A decade before he first ran for office, Donald Trump told Howard Stern in 2006 his only “age limit” is “12-year-olds,” according to recently resurfaced audio shared online.
This comes as NPR reports Trump’s Department of Justice withheld documents linking Trump to physical and sexual assault allegations involving a girl around 13 years old in the 1980s.
In the audio clip, drawn from Trump’s frequent appearances on Stern’s radio show in the 2000s, Stern asked Trump whether, at age 60, he could still date a 24-year-old woman. “No, I have no age—I mean, I have an age limit. I don’t want to be like Congressman Foley, with, you know, 12-year-olds,” Trump responded.
The comment referenced Mark Foley, the former Florida congressman who resigned in 2006 after revelations that he had sent sexually explicit messages to underage congressional pages.
The scandal became a major political controversy at the time and dominated headlines during the midterm election cycle.
The missing Trump files
The resurfaced Stern exchange comes amid a major new controversy over document transparency involving the U.S. Department of Justice and released files on convicted sex offender Jeffrey Epstein. According to a February 24, 2026, investigation by NPR, the DOJ has withheld and removed pages from the publicly released Epstein files that reference allegations involving Trump.
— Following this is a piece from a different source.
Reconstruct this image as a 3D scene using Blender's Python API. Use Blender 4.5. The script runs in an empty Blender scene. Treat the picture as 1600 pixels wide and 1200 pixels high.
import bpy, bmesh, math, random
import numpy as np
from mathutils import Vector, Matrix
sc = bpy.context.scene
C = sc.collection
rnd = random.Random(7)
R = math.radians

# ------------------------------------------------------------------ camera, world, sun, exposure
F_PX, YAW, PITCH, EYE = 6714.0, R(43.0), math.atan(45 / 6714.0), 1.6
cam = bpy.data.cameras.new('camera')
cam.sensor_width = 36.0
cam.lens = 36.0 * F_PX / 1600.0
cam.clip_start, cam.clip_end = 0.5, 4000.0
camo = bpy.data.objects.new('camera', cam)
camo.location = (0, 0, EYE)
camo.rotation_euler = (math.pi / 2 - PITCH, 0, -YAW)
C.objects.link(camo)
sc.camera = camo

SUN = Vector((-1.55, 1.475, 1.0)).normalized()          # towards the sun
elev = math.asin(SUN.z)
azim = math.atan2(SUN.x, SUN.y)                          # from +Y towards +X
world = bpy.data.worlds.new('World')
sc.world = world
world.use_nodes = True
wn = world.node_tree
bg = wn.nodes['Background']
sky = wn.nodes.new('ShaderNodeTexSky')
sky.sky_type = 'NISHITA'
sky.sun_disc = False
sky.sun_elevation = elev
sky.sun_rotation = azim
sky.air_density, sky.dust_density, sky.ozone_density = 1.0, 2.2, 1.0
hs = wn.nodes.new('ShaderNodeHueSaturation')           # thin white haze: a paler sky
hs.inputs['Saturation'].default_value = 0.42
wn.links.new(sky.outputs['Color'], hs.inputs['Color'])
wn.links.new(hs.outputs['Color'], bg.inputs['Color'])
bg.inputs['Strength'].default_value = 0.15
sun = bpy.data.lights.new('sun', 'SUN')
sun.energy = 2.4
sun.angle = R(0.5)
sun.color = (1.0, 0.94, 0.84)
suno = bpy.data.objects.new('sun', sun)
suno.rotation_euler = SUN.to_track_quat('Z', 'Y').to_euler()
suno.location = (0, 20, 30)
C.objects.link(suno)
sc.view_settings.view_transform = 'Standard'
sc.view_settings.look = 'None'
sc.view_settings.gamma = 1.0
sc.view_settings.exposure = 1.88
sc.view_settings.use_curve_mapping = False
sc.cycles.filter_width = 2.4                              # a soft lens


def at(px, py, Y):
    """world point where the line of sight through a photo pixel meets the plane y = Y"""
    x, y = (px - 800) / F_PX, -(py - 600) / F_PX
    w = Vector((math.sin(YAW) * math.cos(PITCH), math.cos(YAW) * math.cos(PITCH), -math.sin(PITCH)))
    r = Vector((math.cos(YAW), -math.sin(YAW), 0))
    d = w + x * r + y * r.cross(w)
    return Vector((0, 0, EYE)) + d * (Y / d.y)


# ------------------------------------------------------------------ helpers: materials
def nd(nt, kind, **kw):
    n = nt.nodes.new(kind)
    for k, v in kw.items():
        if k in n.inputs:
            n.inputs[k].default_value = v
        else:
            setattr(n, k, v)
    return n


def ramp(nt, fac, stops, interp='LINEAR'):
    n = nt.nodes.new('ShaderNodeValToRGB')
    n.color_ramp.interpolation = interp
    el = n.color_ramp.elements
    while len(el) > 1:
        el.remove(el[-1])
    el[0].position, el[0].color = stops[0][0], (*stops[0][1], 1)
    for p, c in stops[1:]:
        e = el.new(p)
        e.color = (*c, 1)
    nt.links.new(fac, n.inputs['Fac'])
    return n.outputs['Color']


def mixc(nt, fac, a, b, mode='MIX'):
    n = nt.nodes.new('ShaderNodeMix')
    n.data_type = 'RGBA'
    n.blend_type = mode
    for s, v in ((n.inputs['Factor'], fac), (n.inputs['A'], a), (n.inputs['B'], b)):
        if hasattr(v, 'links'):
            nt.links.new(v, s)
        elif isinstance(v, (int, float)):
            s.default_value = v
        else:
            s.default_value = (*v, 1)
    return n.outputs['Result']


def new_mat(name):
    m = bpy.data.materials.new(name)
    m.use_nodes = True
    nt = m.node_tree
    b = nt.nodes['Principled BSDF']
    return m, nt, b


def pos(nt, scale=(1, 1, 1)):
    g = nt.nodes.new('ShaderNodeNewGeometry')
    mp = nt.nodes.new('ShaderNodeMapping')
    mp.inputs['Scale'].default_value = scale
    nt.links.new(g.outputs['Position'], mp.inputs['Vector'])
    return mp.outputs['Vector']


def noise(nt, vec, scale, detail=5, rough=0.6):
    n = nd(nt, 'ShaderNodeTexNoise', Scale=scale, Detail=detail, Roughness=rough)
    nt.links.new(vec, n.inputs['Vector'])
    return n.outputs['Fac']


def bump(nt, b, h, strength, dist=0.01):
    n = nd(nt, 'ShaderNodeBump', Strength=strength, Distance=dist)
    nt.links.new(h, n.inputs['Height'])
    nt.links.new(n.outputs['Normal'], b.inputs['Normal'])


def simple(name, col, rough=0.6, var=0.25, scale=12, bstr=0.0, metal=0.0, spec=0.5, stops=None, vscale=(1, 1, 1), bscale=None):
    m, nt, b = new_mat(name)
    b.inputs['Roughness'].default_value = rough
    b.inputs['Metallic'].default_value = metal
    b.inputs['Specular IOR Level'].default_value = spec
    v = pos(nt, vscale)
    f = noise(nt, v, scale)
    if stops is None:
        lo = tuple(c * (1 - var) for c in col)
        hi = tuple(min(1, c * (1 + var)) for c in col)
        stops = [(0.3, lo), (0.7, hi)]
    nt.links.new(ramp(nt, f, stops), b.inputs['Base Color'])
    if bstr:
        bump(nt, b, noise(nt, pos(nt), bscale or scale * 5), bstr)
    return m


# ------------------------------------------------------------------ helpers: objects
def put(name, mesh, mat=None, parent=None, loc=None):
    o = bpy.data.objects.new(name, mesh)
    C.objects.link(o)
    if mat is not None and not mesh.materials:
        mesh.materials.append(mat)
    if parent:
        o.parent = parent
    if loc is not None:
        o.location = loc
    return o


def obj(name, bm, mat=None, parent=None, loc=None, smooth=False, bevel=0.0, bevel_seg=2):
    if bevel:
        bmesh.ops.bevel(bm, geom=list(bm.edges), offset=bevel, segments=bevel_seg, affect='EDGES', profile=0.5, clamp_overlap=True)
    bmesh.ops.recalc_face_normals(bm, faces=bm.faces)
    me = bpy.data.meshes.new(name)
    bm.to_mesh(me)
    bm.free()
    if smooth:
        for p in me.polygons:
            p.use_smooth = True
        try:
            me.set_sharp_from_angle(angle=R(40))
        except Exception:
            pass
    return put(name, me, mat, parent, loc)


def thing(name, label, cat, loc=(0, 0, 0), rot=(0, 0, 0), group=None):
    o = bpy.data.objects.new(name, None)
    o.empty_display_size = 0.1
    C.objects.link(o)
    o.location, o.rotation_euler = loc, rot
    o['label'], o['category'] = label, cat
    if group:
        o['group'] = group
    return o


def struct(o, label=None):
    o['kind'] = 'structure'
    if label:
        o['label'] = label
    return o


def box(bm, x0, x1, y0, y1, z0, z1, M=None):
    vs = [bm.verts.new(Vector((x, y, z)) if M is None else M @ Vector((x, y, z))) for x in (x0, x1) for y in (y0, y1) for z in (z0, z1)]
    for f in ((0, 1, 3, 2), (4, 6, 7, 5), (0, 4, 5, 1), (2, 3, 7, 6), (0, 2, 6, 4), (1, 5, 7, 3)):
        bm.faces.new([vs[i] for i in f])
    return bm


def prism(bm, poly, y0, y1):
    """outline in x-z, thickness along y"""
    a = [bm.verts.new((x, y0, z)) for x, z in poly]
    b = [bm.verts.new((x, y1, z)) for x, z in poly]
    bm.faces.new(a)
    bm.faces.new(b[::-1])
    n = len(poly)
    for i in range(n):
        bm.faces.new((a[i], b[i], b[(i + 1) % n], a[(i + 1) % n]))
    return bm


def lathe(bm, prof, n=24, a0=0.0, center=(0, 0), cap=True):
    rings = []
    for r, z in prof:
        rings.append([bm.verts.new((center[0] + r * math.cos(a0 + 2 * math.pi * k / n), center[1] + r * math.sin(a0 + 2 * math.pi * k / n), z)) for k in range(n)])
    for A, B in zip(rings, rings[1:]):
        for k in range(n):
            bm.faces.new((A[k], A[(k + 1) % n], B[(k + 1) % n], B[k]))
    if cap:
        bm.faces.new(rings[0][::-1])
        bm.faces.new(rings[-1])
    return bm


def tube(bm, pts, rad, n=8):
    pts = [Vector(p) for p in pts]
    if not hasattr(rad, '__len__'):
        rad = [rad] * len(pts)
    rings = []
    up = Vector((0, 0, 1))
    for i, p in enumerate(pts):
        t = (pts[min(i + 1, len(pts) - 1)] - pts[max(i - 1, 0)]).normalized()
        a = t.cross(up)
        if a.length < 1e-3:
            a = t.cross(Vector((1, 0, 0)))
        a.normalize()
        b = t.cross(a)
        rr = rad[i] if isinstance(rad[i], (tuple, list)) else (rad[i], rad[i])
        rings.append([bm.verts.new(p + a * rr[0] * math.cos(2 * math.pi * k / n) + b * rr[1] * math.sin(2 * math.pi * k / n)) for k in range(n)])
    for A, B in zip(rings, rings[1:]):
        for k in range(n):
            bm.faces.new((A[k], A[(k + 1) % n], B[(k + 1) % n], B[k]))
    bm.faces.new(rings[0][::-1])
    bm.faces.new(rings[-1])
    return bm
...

NPR concluded that more than 50 pages of FBI interviews and notes appear in official DOJ logs but were not made available in the public Epstein database, despite the requirements of the Epstein Files Transparency Act, which was signed into law in November 2025 and mandated the release of all unclassified materials.
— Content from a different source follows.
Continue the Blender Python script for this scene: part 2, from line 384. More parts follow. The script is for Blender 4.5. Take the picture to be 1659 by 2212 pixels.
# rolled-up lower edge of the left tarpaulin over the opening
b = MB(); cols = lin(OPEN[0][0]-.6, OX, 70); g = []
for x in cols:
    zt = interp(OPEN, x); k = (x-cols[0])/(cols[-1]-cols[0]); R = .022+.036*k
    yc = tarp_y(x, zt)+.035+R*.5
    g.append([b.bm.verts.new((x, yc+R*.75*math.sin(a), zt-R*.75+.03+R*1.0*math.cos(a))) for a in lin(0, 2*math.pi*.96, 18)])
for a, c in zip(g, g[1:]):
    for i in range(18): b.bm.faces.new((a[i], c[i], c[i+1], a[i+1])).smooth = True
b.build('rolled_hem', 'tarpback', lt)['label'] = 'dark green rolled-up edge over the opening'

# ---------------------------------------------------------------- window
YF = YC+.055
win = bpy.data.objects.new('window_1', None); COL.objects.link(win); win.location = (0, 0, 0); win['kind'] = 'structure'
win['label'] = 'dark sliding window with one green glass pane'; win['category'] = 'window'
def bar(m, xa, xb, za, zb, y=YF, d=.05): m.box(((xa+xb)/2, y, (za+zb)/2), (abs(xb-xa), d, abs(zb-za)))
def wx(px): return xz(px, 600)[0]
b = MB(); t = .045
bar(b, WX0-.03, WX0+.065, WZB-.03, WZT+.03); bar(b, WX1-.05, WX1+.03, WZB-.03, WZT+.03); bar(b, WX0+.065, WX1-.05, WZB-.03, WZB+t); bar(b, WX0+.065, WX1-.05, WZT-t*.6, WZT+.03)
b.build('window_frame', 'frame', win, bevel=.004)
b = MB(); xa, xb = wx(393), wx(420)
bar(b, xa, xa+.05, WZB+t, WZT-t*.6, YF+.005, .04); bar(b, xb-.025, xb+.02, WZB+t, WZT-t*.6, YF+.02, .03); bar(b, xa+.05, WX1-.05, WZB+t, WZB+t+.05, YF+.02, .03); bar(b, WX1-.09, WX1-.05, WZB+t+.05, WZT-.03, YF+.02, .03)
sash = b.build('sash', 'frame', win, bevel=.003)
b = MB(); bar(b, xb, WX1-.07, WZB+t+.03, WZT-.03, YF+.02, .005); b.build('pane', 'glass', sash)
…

Among the missing material are interviews with a woman who alleged that, in the early 1980s, when she was about 13 years old, she was introduced to Trump by Epstein and then sexually abused and physically assaulted — claims documented in internal FBI records but absent from the publicly searchable files.
NPR found that the FBI questioned the woman four times about her experience, but only the first interview — which does not mention Trump — is currently accessible in the public database.
The White House and DOJ have stated that the documents were released in compliance with the law and that any redactions or omissions were to protect victim privacy. A White House spokesperson told NPR that Trump has been “totally exonerated” and that the missing claims are “untrue and sensationalist.”
“Ages don’t go 11, 12, 24”
On social media, the resurfaced Stern audio led some to respond, “Alright, as much as I dont like him being mentioned in the files a gazillion times we have to look at what he said ‘I have an age limit…I dont wanna be with 12 year olds.’ Come on folks. If youre gonna do it do it right.”
Others counter that framing the statement as a clear moral boundary misses the broader implications. “So while Trump was willing to mess with 24-year-olds, he was not willing to mess with children. Although I would argue that early 20s are still kids,” one commenter wrote. Another added, “12 isn’t the cut off for kids. Ages don’t go 11, 12, 24.”